MySQL includes fixed-function style solutions that allow for data masking with specialized or generic data.

Connection Pool

Connection pools hold open connections and handle threads when providing connections. MariaDB can support over 200,000 connections, while MySQL cannot. Therefore, MariaDB has an edge in this department.


MariaDB utilizes their community for improvements and support. MySQL has a large corporation supporting it with money and talent. Therefore, MySQL is able to accommodate new features and fixes quickly. MariaDB does have a passionate, talented community, but you may be left waiting longer than if you utilize MySQL.

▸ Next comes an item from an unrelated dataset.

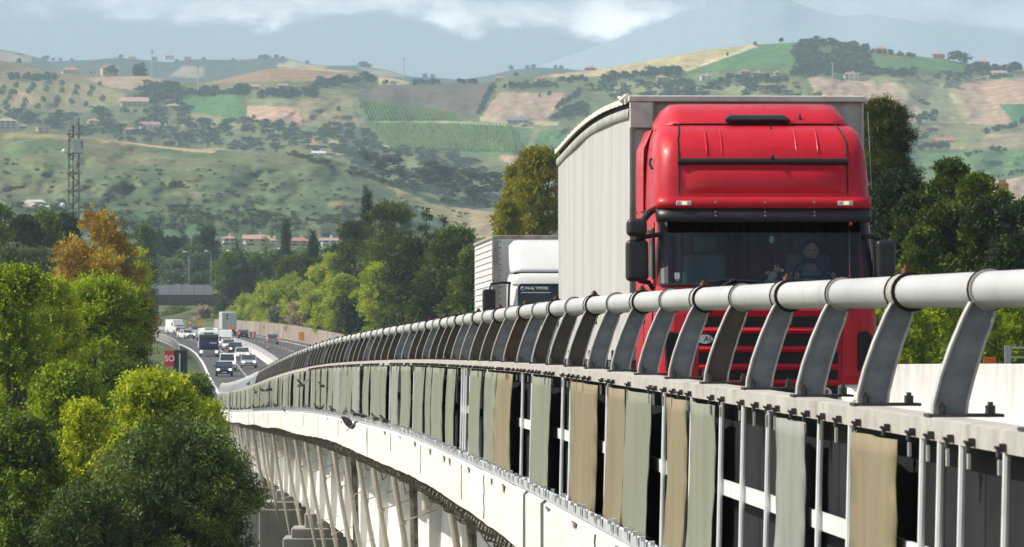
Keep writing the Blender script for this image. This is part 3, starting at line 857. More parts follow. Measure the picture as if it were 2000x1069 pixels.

Additionally, you may have to pay extra for MariaDB support, while you should be able to receive support included in your commercial edition of MySQL (which you do have to pay for yearly.

Is MariaDB the same as MySQL?

No, MariaDB is not the same as MySQL. MariaDB was created as a fork of MySQL, but their features and mission have changed considerably over the years. They offer storage engines that MySQL does not offer, as well as improved performance. Additionally, MariaDB features a GPL license, while MySQL has a dual-license with a community edition and a commercial edition.

Is MariaDB faster than MySQL?

Testing environments suggest that MariaDB is faster than MySQL. They are able to show lower latency times and higher throughput. Testers utilized a 90% read and 10% write workload with Sysbench to determine performance.

Is MariaDB replacing MySQL?

From a literal sense, no. MariaDB is its own separate fork of MySQL that has its own goals and mission. From a metaphorical sense, not really, but kind of. MariaDB has increased in popularity with every year, while MySQL has decreased in usage. However, it is still the #2 most popular database.

Which is more popular?

Both are popular in their own right, but MySQL is certainly more popular than MariaDB. With relational databases, MySQL is ranked #2 and MariaDB is ranked #8. However, some of this can be chalked up to the fact that MySQL is older and therefore has greater brand recognition. Both are behind when compared to Oracle, which takes the #1 spot.

Which is Right for You?

MariaDB and MySQL both are competent and effective relational database management systems. The one that you choose is going to be based on the size of your organization and the features that matter to you.

On the whole, MySQL has a proven track record and a vibrant user-base. It has the infrastructure to stick around and improve for years to come. However, MariaDB is steadily increasing in popularity year after year. Its improved performance, connection pool, and storage options give it a slight edge on functionality. Although its future is less clear, many users feel that it’s the RDBMS of the future.

If you can handle potential issues yourself, it may make sense to take advantage of MariaDB’s improved technical specs.